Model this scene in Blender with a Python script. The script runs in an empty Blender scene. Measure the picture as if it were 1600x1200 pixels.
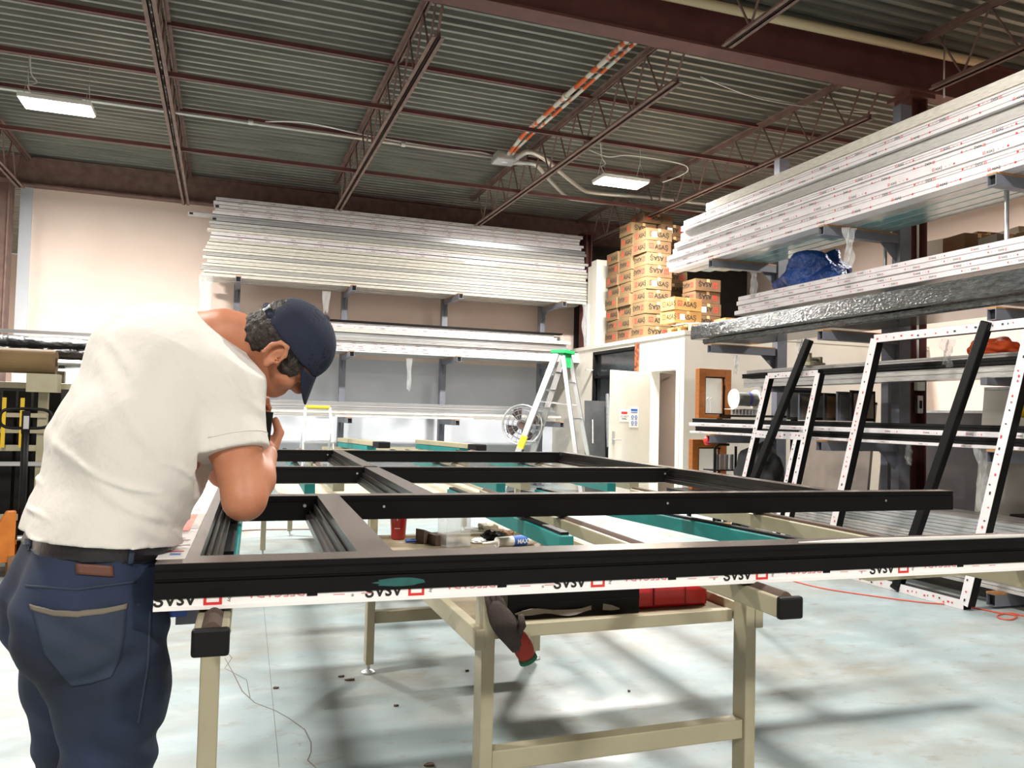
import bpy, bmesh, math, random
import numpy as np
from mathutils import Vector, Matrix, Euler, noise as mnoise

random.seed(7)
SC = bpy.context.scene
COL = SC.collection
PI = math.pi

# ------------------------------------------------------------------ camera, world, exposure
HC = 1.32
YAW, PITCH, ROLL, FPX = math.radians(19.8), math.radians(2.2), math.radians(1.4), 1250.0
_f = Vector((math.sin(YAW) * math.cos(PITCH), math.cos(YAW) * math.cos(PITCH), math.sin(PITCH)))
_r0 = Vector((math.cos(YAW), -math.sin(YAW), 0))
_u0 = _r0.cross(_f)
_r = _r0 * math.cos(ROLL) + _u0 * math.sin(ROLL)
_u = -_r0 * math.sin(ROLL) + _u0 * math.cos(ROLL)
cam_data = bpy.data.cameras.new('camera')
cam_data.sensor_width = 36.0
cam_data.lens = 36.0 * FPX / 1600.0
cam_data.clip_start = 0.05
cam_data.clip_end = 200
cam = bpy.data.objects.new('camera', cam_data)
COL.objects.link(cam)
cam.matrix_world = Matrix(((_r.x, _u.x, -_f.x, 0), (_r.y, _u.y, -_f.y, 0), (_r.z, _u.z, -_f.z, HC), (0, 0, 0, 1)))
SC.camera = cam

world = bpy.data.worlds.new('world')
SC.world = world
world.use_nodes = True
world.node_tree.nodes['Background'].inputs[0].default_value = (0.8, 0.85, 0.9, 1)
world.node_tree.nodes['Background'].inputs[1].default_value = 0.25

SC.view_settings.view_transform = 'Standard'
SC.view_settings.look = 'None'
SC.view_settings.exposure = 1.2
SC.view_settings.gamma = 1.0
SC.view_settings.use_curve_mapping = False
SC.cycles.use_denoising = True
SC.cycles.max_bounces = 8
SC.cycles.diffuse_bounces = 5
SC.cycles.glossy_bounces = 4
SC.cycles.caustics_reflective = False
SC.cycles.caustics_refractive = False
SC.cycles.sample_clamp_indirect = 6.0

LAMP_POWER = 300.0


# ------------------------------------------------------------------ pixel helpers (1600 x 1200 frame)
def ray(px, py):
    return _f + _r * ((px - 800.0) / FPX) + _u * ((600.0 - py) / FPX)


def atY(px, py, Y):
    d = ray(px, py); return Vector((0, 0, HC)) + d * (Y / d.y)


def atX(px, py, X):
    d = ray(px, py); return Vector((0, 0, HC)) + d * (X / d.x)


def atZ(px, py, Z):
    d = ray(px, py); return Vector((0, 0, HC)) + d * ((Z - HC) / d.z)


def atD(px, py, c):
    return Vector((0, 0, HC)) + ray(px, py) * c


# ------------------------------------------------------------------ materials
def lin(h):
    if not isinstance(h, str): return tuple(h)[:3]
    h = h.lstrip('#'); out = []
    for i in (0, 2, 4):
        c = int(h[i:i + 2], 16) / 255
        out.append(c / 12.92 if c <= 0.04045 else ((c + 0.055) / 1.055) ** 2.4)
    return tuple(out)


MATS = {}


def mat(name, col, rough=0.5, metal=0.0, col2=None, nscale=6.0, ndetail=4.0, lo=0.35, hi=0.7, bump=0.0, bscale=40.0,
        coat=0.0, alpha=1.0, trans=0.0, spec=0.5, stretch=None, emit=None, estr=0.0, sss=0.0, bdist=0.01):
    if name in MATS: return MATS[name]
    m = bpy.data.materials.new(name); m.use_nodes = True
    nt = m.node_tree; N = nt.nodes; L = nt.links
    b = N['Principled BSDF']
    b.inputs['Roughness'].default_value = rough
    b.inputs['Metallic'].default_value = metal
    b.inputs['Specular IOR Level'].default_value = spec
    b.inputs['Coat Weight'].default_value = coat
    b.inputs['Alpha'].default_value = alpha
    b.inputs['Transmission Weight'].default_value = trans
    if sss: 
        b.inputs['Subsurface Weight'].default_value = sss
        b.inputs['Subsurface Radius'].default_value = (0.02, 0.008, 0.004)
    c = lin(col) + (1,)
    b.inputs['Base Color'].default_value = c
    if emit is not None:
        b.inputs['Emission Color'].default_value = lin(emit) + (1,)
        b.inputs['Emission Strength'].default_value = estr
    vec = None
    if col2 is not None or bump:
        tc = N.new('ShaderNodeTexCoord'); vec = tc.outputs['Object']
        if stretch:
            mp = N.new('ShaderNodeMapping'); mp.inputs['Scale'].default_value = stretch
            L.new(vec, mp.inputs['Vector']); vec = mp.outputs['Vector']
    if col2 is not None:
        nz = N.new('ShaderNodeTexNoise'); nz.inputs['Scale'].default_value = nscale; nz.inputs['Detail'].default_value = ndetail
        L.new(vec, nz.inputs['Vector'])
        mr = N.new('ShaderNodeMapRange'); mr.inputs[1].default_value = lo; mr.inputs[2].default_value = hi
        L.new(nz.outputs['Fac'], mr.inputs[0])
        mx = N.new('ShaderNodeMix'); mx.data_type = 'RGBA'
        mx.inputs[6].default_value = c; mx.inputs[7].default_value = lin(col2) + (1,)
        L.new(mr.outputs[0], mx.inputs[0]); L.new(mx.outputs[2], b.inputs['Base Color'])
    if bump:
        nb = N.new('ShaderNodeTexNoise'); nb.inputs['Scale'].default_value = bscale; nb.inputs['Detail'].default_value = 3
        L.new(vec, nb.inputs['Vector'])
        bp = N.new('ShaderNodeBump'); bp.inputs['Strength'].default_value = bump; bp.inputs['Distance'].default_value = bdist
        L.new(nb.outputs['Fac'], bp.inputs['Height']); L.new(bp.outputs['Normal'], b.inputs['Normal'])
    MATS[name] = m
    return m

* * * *

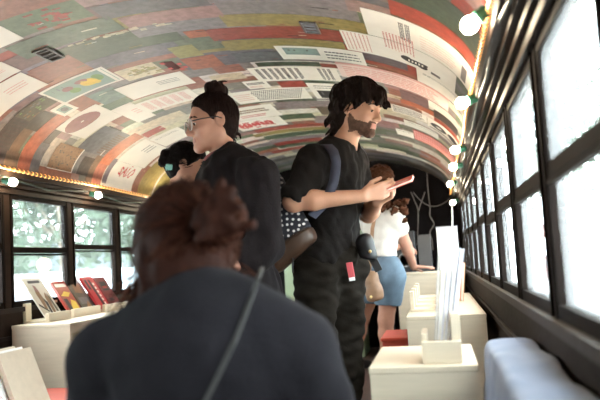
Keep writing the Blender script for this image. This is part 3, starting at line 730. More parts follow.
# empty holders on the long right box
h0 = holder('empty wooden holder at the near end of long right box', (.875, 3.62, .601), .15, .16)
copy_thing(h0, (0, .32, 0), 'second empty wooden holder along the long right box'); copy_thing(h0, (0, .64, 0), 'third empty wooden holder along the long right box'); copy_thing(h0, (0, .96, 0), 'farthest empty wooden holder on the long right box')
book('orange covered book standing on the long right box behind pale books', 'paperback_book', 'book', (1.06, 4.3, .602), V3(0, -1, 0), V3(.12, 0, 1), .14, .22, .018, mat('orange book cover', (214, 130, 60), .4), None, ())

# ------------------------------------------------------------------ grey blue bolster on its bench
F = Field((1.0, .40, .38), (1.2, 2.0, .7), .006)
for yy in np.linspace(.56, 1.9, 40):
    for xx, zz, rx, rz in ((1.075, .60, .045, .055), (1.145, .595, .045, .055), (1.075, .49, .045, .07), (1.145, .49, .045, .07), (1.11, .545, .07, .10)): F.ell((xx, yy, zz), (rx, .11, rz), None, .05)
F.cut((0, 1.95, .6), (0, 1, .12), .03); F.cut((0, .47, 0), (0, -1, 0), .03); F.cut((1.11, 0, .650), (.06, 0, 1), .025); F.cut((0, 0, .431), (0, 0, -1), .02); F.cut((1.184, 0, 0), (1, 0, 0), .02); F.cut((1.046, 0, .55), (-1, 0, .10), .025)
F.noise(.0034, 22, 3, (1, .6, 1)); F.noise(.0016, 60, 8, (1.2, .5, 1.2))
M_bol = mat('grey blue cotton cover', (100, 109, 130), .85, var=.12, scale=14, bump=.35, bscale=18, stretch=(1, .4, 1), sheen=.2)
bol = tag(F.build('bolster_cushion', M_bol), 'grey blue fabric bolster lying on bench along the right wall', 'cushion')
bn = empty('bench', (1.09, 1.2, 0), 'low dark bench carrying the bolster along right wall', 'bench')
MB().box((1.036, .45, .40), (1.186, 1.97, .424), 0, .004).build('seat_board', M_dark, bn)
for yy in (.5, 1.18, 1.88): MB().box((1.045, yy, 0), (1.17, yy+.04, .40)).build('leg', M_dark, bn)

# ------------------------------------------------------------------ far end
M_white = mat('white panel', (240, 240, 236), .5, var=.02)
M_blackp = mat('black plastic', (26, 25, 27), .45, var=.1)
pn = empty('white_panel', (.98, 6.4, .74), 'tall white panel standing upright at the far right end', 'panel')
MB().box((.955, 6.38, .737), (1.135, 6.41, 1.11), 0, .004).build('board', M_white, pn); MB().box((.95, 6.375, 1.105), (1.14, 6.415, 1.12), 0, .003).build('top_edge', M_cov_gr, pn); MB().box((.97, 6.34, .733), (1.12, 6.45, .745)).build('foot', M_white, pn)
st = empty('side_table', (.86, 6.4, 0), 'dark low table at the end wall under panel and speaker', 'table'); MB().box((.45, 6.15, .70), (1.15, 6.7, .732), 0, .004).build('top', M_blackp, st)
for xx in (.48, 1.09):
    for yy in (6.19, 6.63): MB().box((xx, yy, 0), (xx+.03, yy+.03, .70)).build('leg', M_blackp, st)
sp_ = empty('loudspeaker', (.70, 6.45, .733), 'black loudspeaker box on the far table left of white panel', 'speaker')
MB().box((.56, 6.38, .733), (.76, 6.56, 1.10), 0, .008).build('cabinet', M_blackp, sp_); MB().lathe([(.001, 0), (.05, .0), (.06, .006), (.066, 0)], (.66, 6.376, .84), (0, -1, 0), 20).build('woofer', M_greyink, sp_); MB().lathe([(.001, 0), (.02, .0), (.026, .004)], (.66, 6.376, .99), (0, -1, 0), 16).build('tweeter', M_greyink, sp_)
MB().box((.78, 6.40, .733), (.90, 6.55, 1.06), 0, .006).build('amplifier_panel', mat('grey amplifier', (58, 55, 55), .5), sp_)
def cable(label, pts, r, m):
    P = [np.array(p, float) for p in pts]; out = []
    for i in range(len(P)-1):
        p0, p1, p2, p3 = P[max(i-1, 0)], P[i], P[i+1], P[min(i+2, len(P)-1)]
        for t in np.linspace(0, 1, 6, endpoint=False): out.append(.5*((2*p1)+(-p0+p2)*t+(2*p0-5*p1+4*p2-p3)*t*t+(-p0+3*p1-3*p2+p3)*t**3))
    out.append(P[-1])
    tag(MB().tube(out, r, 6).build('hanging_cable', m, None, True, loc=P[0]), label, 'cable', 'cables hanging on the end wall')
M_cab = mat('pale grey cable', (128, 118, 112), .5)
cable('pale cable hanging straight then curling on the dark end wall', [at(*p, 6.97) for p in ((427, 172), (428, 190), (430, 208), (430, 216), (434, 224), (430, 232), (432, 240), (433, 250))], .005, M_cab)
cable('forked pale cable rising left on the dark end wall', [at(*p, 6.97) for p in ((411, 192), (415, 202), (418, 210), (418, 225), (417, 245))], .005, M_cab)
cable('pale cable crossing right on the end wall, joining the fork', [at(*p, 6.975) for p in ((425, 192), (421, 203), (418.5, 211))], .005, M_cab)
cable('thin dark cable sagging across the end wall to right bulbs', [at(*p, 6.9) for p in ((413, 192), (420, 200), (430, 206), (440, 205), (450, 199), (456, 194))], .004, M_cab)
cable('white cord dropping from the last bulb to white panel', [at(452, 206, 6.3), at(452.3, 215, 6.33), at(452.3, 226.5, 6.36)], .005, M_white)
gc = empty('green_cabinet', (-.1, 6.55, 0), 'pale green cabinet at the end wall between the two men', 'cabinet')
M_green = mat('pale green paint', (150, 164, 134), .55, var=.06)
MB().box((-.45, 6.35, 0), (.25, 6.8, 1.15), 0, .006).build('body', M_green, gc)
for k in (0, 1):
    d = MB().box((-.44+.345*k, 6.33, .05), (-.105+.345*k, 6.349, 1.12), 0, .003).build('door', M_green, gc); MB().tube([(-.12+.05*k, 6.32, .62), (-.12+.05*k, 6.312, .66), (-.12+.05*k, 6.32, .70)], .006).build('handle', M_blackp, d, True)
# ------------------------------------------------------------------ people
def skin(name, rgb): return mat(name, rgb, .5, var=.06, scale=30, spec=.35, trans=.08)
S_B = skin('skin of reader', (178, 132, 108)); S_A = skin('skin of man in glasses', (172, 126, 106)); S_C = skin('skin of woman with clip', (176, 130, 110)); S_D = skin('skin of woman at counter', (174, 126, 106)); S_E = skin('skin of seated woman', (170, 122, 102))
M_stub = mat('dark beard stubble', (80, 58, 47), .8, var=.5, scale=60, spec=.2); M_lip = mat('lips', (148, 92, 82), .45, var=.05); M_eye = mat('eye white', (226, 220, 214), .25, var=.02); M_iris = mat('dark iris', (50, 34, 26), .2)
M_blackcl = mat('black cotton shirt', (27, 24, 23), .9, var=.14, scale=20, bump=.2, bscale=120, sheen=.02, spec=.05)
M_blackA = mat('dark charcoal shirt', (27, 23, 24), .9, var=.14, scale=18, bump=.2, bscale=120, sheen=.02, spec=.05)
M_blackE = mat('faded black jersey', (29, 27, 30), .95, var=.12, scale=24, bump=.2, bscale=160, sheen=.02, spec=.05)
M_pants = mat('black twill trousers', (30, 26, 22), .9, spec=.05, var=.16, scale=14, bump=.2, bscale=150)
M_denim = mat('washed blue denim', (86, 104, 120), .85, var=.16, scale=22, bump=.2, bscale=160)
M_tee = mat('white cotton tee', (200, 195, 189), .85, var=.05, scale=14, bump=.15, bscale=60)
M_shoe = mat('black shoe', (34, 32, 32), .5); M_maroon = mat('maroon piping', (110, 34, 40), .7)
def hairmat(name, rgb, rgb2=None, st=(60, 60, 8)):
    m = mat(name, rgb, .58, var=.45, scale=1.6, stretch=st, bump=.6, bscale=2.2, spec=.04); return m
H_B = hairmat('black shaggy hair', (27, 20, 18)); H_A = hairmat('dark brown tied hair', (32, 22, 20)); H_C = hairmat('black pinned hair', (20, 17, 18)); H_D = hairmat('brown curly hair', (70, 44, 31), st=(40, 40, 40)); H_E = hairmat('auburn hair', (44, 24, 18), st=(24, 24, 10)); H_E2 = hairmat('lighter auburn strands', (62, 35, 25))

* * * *

WHAT NEEDS TO BE DONE:
Transcribe, exactly as written, the lines starting at the one with "Model this scene" and ending at the one with "PI = math.pi", and nothing more. Pictures are not part of the copy.

ANSWER FOR THIS EXERCISE:
Model this scene in Blender with a Python script. The script runs in an empty Blender scene. Measure the picture as if it were 1600x1200 pixels.
import bpy, bmesh, math, random
import numpy as np
from mathutils import Vector, Matrix, Euler, noise as mnoise

random.seed(7)
SC = bpy.context.scene
COL = SC.collection
PI = math.pi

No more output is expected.